- Task details: Return all of the data exactly as given.

=====

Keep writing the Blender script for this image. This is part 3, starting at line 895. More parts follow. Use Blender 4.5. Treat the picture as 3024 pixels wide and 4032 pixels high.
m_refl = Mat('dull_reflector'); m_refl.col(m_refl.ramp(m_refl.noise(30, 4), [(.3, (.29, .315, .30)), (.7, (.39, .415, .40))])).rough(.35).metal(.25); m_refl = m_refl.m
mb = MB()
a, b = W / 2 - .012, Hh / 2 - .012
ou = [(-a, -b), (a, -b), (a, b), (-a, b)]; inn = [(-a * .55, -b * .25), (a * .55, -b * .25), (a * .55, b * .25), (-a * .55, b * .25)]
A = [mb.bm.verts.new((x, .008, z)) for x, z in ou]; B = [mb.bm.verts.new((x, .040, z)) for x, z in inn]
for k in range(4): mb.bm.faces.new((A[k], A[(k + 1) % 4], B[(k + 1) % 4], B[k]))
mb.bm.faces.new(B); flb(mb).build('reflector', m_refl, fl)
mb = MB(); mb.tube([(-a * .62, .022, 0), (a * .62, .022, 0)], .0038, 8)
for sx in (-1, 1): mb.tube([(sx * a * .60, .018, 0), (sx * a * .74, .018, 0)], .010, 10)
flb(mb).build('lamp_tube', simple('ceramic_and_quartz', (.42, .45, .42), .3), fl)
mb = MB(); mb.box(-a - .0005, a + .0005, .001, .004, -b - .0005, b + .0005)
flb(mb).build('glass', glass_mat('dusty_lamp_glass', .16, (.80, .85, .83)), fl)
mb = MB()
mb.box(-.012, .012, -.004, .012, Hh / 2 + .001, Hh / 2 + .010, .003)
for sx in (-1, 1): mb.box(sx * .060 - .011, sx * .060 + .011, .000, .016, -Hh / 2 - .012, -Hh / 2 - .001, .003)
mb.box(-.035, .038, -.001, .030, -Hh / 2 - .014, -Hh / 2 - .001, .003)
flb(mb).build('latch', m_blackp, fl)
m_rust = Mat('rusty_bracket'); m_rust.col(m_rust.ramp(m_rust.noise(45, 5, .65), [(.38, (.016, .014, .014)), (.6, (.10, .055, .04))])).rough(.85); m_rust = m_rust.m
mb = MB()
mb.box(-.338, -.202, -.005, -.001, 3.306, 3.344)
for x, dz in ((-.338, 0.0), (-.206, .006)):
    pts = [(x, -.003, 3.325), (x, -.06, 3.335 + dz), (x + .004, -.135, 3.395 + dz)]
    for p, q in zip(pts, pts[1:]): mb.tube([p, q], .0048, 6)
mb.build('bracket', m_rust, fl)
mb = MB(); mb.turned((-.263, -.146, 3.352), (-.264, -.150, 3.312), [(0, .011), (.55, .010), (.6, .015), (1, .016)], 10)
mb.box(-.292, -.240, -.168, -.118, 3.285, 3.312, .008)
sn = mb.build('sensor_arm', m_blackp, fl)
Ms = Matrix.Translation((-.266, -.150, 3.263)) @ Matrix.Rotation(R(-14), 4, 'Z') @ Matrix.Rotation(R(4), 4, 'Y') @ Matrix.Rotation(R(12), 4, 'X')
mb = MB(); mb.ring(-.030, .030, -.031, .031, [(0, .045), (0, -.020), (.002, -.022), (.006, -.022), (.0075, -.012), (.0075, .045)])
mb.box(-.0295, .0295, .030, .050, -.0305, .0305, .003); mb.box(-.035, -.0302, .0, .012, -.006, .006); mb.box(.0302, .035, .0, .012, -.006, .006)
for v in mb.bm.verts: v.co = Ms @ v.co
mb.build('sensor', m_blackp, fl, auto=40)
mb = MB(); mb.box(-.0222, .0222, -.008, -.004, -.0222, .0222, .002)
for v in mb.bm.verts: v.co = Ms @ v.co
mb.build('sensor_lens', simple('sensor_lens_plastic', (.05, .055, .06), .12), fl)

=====

- Correct response:
Keep writing the Blender script for this image. This is part 3, starting at line 895. More parts follow. Use Blender 4.5. Treat the picture as 3024 pixels wide and 4032 pixels high.
m_refl = Mat('dull_reflector'); m_refl.col(m_refl.ramp(m_refl.noise(30, 4), [(.3, (.29, .315, .30)), (.7, (.39, .415, .40))])).rough(.35).metal(.25); m_refl = m_refl.m
mb = MB()
a, b = W / 2 - .012, Hh / 2 - .012
ou = [(-a, -b), (a, -b), (a, b), (-a, b)]; inn = [(-a * .55, -b * .25), (a * .55, -b * .25), (a * .55, b * .25), (-a * .55, b * .25)]
A = [mb.bm.verts.new((x, .008, z)) for x, z in ou]; B = [mb.bm.verts.new((x, .040, z)) for x, z in inn]
for k in range(4): mb.bm.faces.new((A[k], A[(k + 1) % 4], B[(k + 1) % 4], B[k]))
mb.bm.faces.new(B); flb(mb).build('reflector', m_refl, fl)
mb = MB(); mb.tube([(-a * .62, .022, 0), (a * .62, .022, 0)], .0038, 8)
for sx in (-1, 1): mb.tube([(sx * a * .60, .018, 0), (sx * a * .74, .018, 0)], .010, 10)
flb(mb).build('lamp_tube', simple('ceramic_and_quartz', (.42, .45, .42), .3), fl)
mb = MB(); mb.box(-a - .0005, a + .0005, .001, .004, -b - .0005, b + .0005)
flb(mb).build('glass', glass_mat('dusty_lamp_glass', .16, (.80, .85, .83)), fl)
mb = MB()
mb.box(-.012, .012, -.004, .012, Hh / 2 + .001, Hh / 2 + .010, .003)
for sx in (-1, 1): mb.box(sx * .060 - .011, sx * .060 + .011, .000, .016, -Hh / 2 - .012, -Hh / 2 - .001, .003)
mb.box(-.035, .038, -.001, .030, -Hh / 2 - .014, -Hh / 2 - .001, .003)
flb(mb).build('latch', m_blackp, fl)
m_rust = Mat('rusty_bracket'); m_rust.col(m_rust.ramp(m_rust.noise(45, 5, .65), [(.38, (.016, .014, .014)), (.6, (.10, .055, .04))])).rough(.85); m_rust = m_rust.m
mb = MB()
mb.box(-.338, -.202, -.005, -.001, 3.306, 3.344)
for x, dz in ((-.338, 0.0), (-.206, .006)):
    pts = [(x, -.003, 3.325), (x, -.06, 3.335 + dz), (x + .004, -.135, 3.395 + dz)]
    for p, q in zip(pts, pts[1:]): mb.tube([p, q], .0048, 6)
mb.build('bracket', m_rust, fl)
mb = MB(); mb.turned((-.263, -.146, 3.352), (-.264, -.150, 3.312), [(0, .011), (.55, .010), (.6, .015), (1, .016)], 10)
mb.box(-.292, -.240, -.168, -.118, 3.285, 3.312, .008)
sn = mb.build('sensor_arm', m_blackp, fl)
Ms = Matrix.Translation((-.266, -.150, 3.263)) @ Matrix.Rotation(R(-14), 4, 'Z') @ Matrix.Rotation(R(4), 4, 'Y') @ Matrix.Rotation(R(12), 4, 'X')
mb = MB(); mb.ring(-.030, .030, -.031, .031, [(0, .045), (0, -.020), (.002, -.022), (.006, -.022), (.0075, -.012), (.0075, .045)])
mb.box(-.0295, .0295, .030, .050, -.0305, .0305, .003); mb.box(-.035, -.0302, .0, .012, -.006, .006); mb.box(.0302, .035, .0, .012, -.006, .006)
for v in mb.bm.verts: v.co = Ms @ v.co
mb.build('sensor', m_blackp, fl, auto=40)
mb = MB(); mb.box(-.0222, .0222, -.008, -.004, -.0222, .0222, .002)
for v in mb.bm.verts: v.co = Ms @ v.co
mb.build('sensor_lens', simple('sensor_lens_plastic', (.05, .055, .06), .12), fl)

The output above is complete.